▶ Data extract
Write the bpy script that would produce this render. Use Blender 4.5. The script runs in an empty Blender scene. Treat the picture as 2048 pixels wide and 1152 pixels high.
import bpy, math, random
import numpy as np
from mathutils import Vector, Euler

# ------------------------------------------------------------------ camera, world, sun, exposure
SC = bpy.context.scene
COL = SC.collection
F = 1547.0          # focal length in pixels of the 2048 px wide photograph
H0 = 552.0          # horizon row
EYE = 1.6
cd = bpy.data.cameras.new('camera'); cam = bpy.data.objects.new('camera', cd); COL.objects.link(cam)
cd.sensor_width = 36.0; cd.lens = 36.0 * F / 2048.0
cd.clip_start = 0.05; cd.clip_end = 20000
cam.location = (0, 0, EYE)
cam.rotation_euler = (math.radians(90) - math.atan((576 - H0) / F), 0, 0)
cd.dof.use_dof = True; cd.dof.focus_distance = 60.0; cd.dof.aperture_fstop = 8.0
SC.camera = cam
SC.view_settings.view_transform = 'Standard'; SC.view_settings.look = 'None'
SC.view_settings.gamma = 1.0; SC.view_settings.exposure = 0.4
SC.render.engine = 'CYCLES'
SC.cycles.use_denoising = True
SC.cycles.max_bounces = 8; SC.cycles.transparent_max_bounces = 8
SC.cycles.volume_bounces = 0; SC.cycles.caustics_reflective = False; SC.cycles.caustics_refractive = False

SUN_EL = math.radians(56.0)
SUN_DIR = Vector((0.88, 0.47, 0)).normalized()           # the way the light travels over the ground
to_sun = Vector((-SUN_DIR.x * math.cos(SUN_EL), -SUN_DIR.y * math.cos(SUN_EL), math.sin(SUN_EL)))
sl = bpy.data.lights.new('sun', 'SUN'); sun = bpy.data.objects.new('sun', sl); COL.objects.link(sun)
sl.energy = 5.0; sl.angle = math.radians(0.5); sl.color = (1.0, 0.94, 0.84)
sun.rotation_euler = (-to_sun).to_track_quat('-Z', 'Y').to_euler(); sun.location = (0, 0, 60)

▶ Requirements
Copy, please, exactly the lines that start at the first line of the data and end at the line containing "from mathutils import Vector, Euler", both kept and no others.

▶ Full solution
Write the bpy script that would produce this render. Use Blender 4.5. The script runs in an empty Blender scene. Treat the picture as 2048 pixels wide and 1152 pixels high.
import bpy, math, random
import numpy as np
from mathutils import Vector, Euler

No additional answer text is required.